Service accounts need long, random passwords-or better, managed accounts whose passwords the system itself rotates. This removes the foundation for Kerberoasting. The number of highly privileged accounts should be reduced to the absolute minimum. Every unconstrained delegation should be reviewed and removed wherever possible. Each of these measures closes one of the known attack paths.

Detection and Ongoing Control

Hardening alone is not enough because configurations tend to degrade in everyday operations. A new service account, a hastily granted permission, a forgotten test account-and a path is open again. This is why ongoing monitoring is part of hardening. Suspicious ticket requests, unusual logins by privileged accounts, or changes to critical groups should trigger alerts.

Equally important is regularly examining your own directory through an attacker’s eyes. Tools that visualize attack paths reveal exactly the chains an account could use to reach domain control. Knowing these paths allows you to close them in priority order instead of working blindly across many areas at once.

Where to Start

The starting point is an honest inventory. How many highly privileged accounts actually exist, where do they log in, and which legacy protocols are still active?
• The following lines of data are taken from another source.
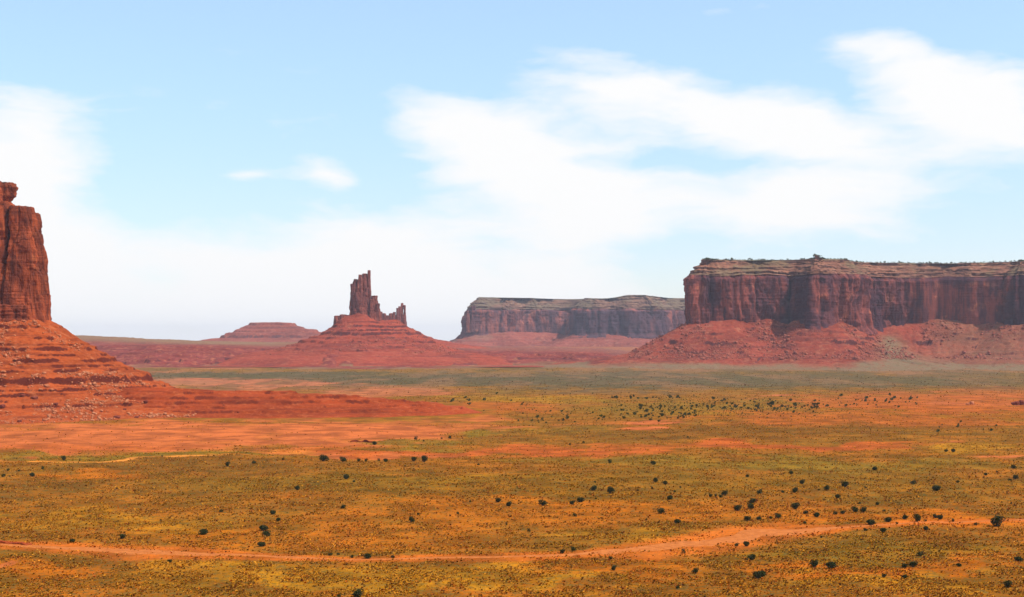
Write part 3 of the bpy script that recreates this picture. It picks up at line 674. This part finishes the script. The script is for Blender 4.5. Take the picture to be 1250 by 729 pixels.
# --- low red bench running across the valley in front of the spires
def bench_z(x, y):
    p = pxof(x, y)
    foot = 4150 + (fbm(x / 260, 0 * x, seed=701, o=4) - .5) * 420 + 60 * np.sin(x / 300)
    hb = np.interp(p, [-300, 100, 250, 330, 500, 560, 640, 730, 800, 860], [66, 62, 58, 52, 46, 38, 35, 30, 12, -10])
    t = y - foot
    z = np.interp(t, [-350, 0, 60, 110, 240, 420, 900], [0, 0, .12, .42, .80, 1.0, 1.0]) * hb + np.interp(t, [-350, 0, 200], [-4, 2, 0]) - 12 * ss(8, -4, hb)
    far = np.interp(p, [-300, 105, 180, 260, 330, 520, 600], [46, 38, 24, 13, 14, 26, 4]) * ss(4800, 6400, y)
    z = z + far - 16 * ss(540, 640, p) * ss(4600, 5400, y) * ss(9000, 7000, y) * 0
    g = 1 - np.abs(2 * fbm(x / 60, y / 400, seed=705, o=3) - 1)
    z = z - g * 12 * ss(20, 100, t) * ss(500, 200, t)
    zb = z; z = terrace(z, x, y, [(88, 5, 5, .7), (78, 5, 5, .7), (68, 6, 6, .7), (58, 5, 5, .7), (48, 6, 7, .5), (38, 6, 7, .55), (29, 9, 8, .6), (20, 8, 8, .6), (11, 6, 6, .4)], 710, .8, .2)
    z = zb + (z - zb) * ss(20, 32, hb)
    return z + (fbm(x / 14, y / 14, seed=707, o=3) - .5) * 2.5 * ss(-20, 60, t)
X, Y = np.meshgrid(np.arange(wx(-330, 4300), wx(880, 4300), 4.2), np.concatenate([np.arange(3880, 4900, 4.0), np.arange(4900, 9000, 45)]))
z = bench_z(X, Y); gz = ground_z(X, Y); z = np.maximum(z, gz - 3); ok = z > gz - 2.9; keep = ok[:-1, :-1] | ok[1:, 1:] | ok[1:, :-1] | ok[:-1, 1:]
vg = ss(5000, 5900, Y) * np.interp(pxof(X, Y), [300, 420, 520], [.95, .5, .25])
vg = np.maximum(vg, ss(11, 1, z - gz + (fbm(X / 60, Y / 60, seed=722, o=3) - .5) * 16) * ss(.3, .55, fbm(X / 70, Y / 120, seed=720, o=3)) * .9)
me = make_mesh('hills', np.stack([X, Y, z], -1).reshape(-1, 3), [grid_faces(X.shape[0], X.shape[1], keep=keep)], M_BN, False, {'veg': vg.ravel()})
tag(add_obj('hills', me), kind='structure')

# ------------------------------------------------------------------ scattered rock debris
rng = np.random.default_rng(7)
def rock_unit(seed, n=1):
    """blocky boulder: jittered, squashed cube with cut corners"""
    r = np.random.default_rng(seed)
    pts = []
    for sx_ in (-1, 1):
        for sy_ in (-1, 1):
            for sz_ in (-1, 1):
                pts.append((sx_, sy_, sz_))
    c = np.array(pts, float) * (1 + r.uniform(-.3, .12, (8, 3)))
    f = np.array([(0, 1, 3, 2), (4, 6, 7, 5), (0, 4, 5, 1), (2, 3, 7, 6), (0, 2, 6, 4), (1, 5, 7, 3)])
    return c, f
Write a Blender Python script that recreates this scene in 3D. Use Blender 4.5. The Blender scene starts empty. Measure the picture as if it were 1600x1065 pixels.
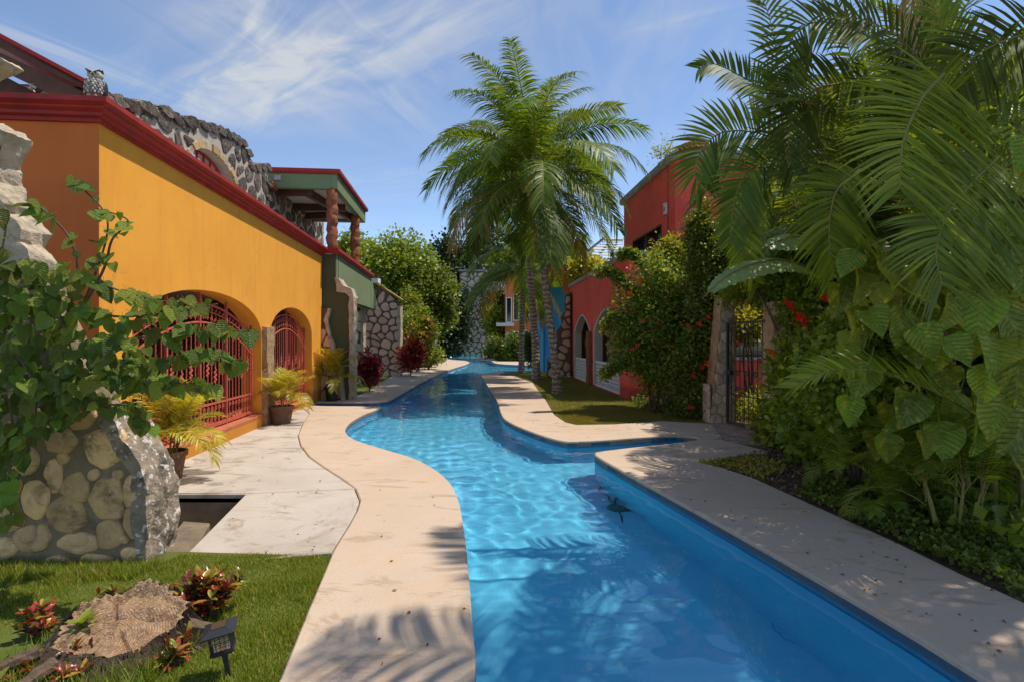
import bpy, math, random
import numpy as np
from mathutils import Vector, noise
from mathutils.geometry import tessellate_polygon

random.seed(7)
RNG = np.random.default_rng(7)
S = bpy.context.scene
COL = S.collection
PI = math.pi
R = math.radians

# ------------------------------------------------------------------ camera
F, CX, HY, CH = 850.0, 800.0, 535.0, 1.7      # focal length in photo pixels, horizon row, eye height
cam = bpy.data.cameras.new('camera')
co = bpy.data.objects.new('camera', cam); COL.objects.link(co); S.camera = co
cam.sensor_width = 36; cam.lens = F / 1600 * 36
cam.shift_y = -2.5 / 1600
cam.clip_start = 0.05; cam.clip_end = 3000
co.location = (0, 0, CH); co.rotation_euler = (PI / 2, 0, 0)

# ------------------------------------------------------------------ sun and sky
SUN_EL, SUN_AZ = R(65), R(10)                  # azimuth measured from +X towards +Y
sd = Vector((math.cos(SUN_AZ) * math.cos(SUN_EL), math.sin(SUN_AZ) * math.cos(SUN_EL), math.sin(SUN_EL)))
sl = bpy.data.lights.new('sun', 'SUN'); sl.energy = 3.4; sl.angle = R(0.53); sl.color = (1.0, 0.93, 0.82)
sl.cycles.is_caustics_light = True
so = bpy.data.objects.new('sun', sl); COL.objects.link(so)
so.rotation_euler = sd.to_track_quat('Z', 'Y').to_euler()
so.location = (20, 5, 30)

W = bpy.data.worlds.new('World'); S.world = W; W.use_nodes = True
wn = W.node_tree; wl = wn.links
bg = wn.nodes['Background']; bg.inputs[1].default_value = 0.14
sky = wn.nodes.new('ShaderNodeTexSky'); sky.sky_type = 'NISHITA'; sky.sun_disc = False
sky.sun_elevation = SUN_EL; sky.sun_rotation = R(90) - SUN_AZ
sky.air_density = 1.0; sky.dust_density = 0.0; sky.ozone_density = 0.5; sky.altitude = 2500


def wmath(op, a, b=None, c=None):
    n = wn.nodes.new('ShaderNodeMath'); n.operation = op
    for i, x in enumerate((a, b, c)):
        if x is None: continue
        if isinstance(x, (int, float)): n.inputs[i].default_value = x
        else: wl.new(x, n.inputs[i])
    return n.outputs[0]


tc = wn.nodes.new('ShaderNodeTexCoord'); sp = wn.nodes.new('ShaderNodeSeparateXYZ')
wl.new(tc.outputs['Generated'], sp.inputs[0])
zc = wmath('MAXIMUM', sp.outputs[2], 0.04)
cu = wmath('DIVIDE', sp.outputs[0], zc); cv = wmath('DIVIDE', sp.outputs[1], zc)   # the cloud layer seen as a plane overhead


def streak(A, B, wid, fibre, seed, strength, ends=0.35):
    dx, dy = B[0] - A[0], B[1] - A[1]; L = math.hypot(dx, dy); dx /= L; dy /= L
    u = wmath('SUBTRACT', cu, A[0]); v = wmath('SUBTRACT', cv, A[1])
    al = wmath('ADD', wmath('MULTIPLY', u, dx), wmath('MULTIPLY', v, dy))
    ac = wmath('SUBTRACT', wmath('MULTIPLY', v, dx), wmath('MULTIPLY', u, dy))
    cb = wn.nodes.new('ShaderNodeCombineXYZ')
    wl.new(wmath('MULTIPLY', al, 0.9), cb.inputs[0]); wl.new(wmath('MULTIPLY', ac, fibre), cb.inputs[1]); cb.inputs[2].default_value = seed
    nz = wn.nodes.new('ShaderNodeTexNoise'); nz.inputs['Scale'].default_value = 2.2; nz.inputs['Detail'].default_value = 9
    nz.inputs['Roughness'].default_value = 0.54; nz.inputs['Distortion'].default_value = 0.9
    wl.new(cb.outputs[0], nz.inputs['Vector'])
    wob = wmath('MULTIPLY', wmath('SUBTRACT', nz.outputs['Fac'], 0.5), wid * 1.6)
    g = wmath('DIVIDE', wmath('ADD', ac, wob), wid)
    g = wmath('EXPONENT', wmath('MULTIPLY', wmath('MULTIPLY', g, g), -1.0))
    s1 = wn.nodes.new('ShaderNodeMapRange'); s1.interpolation_type = 'SMOOTHSTEP'
    wl.new(al, s1.inputs[0]); s1.inputs[1].default_value = -ends; s1.inputs[2].default_value = ends
    s2 = wn.nodes.new('ShaderNodeMapRange'); s2.interpolation_type = 'SMOOTHSTEP'
    wl.new(al, s2.inputs[0]); s2.inputs[1].default_value = L + ends; s2.inputs[2].default_value = L - ends
    f = wn.nodes.new('ShaderNodeMapRange'); f.interpolation_type = 'SMOOTHSTEP'
    wl.new(nz.outputs['Fac'], f.inputs[0]); f.inputs[1].default_value = 0.25; f.inputs[2].default_value = 0.85
    m = wmath('MULTIPLY', wmath('MULTIPLY', g, f.outputs[0]), wmath('MULTIPLY', s1.outputs[0], s2.outputs[0]))
    return wmath('MULTIPLY', m, strength)


cl = streak((-1.35, 2.5), (-0.10, 1.50), 0.27, 2.2, 1.0, 1.3, 0.3)
for a in (((-1.75, 1.6), (-1.25, 2.5), 0.10, 5.0, 4.0, 0.55), ((-1.0, 1.45), (-0.55, 2.7), 0.38, 3.0, 7.0, 0.42),
          ((0.42, 1.75), (0.62, 1.68), 0.05, 5.0, 9.0, 0.6), ((-0.3, 3.2), (-1.6, 3.7), 0.35, 3.0, 12.0, 0.35),
          ((0.2, 1.3), (0.6, 3.2), 0.5, 3.0, 17.0, 0.28), ((1.5, -3), (-2.5, -1.2), 0.5, 3.0, 15.0, 0.6),
          ((-3, 0.5), (3, -0.8), 0.4, 3.0, 19.0, 0.4)):
    cl = wmath('ADD', cl, streak(*a))
cl = wmath('MINIMUM', cl, 0.85)
mx = wn.nodes.new('ShaderNodeMix'); mx.data_type = 'RGBA'
wl.new(cl, mx.inputs[0]); wl.new(sky.outputs[0], mx.inputs[6]); mx.inputs[7].default_value = (3.3, 3.4, 3.5, 1)
wl.new(mx.outputs[2], bg.inputs[0])

S.view_settings.view_transform = 'Standard'; S.view_settings.look = 'None'
S.view_settings.exposure = 0.55; S.view_settings.gamma = 1.0; S.view_settings.use_curve_mapping = False
S.cycles.max_bounces = 10; S.cycles.transparent_max_bounces = 12
S.cycles.sample_clamp_indirect = 10.0; S.cycles.blur_glossy = 0.5


# ------------------------------------------------------------------ pixel <-> place helpers
def G(px, py, z=0.0):
    Y = (CH - z) * F / (py - HY)
    return Vector(((px - CX) / F * Y, Y, z))


def P(px, py, Y):
    return Vector(((px - CX) / F * Y, Y, CH - (py - HY) / F * Y))


class Frame:                                    # a vertical plane: u along d, v up, w along the outward normal n
    def __init__(s, o, d, flip=1):
        s.o = Vector((o[0], o[1], 0)); s.d = Vector((d[0], d[1], 0)).normalized()
        s.n = Vector((s.d.y, -s.d.x, 0)) * flip

    def pt(s, u, v, w=0.0):
        return s.o + s.d * u + s.n * w + Vector((0, 0, v))

    def hit(s, px, py, w=0.0):
        a = (px - CX) / F; o = s.o + s.n * w
        u = (a * o.y - o.x) / (s.d.x - a * s.d.y); Y = o.y + s.d.y * u
        return (u, CH - (py - HY) / F * Y)

    def hits(s, L, w=0.0):
        return [s.hit(a, b, w) for a, b in L]


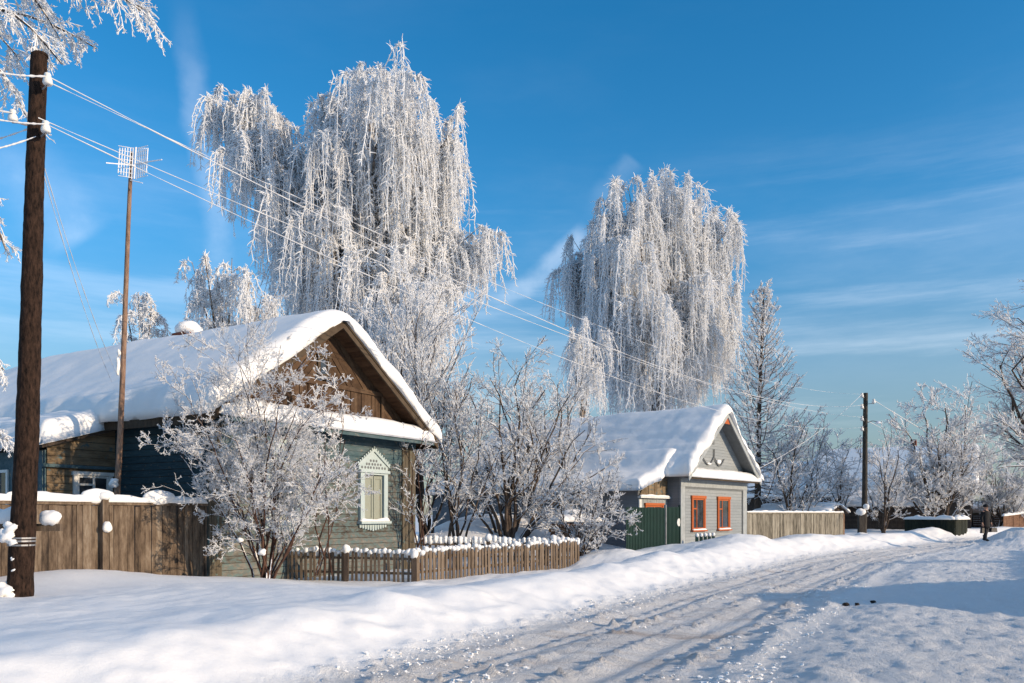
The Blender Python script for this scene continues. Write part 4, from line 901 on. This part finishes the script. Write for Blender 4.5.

This overview almost dictates the sequence: first reduce the number of privileged accounts, then restrict their logins to protected systems, then close the known protocol and delegation gaps.

First Hardening Steps

  • Reduce the number of highly privileged accounts to the absolute minimum
  • Restrict logins of privileged accounts to protected systems
  • Disable legacy and insecure protocols
  • Manage local administrator passwords as unique and centrally
  • Review and remove unconstrained delegation

The mistake would be waiting for the perfect overall concept. Every closed path reduces risk immediately. Hardening Active Directory is not a one-time project but a discipline that is established once and then maintained continuously. The first step counts more than the perfect plan.

Frequently Asked Questions

Each question is closed. Tap to reveal the answer.

Why Is Active Directory Such a Popular Target?

Because it manages identities and access rights for nearly the entire Windows environment. Anyone who gains control of the domain can log in anywhere, exfiltrate data, and-in the worst case-encrypt everything.

What Is Tiering and Why Is It So Important?

Tiering separates privileged accounts into tiers. A domain administrator only logs into equally well-protected systems-never a standard workstation. This prevents credentials from being harvested on a compromised machine.

What Is Kerberoasting?

An attacker requests tickets for service accounts and tries to crack their often-weak passwords offline. Long, random, or automatically rotated passwords for service accounts remove the foundation for this attack.

Is Hardening Active Directory Once Enough?

No. Configurations degrade in everyday operations through new accounts, quick permissions, or forgotten access points. Hardening requires continuous monitoring and regular review of attack paths.

Where Should You Start?

With an inventory of highly privileged accounts and active legacy protocols. Then reduce the number of privileged accounts, restrict their logins to protected systems, and close the known gaps.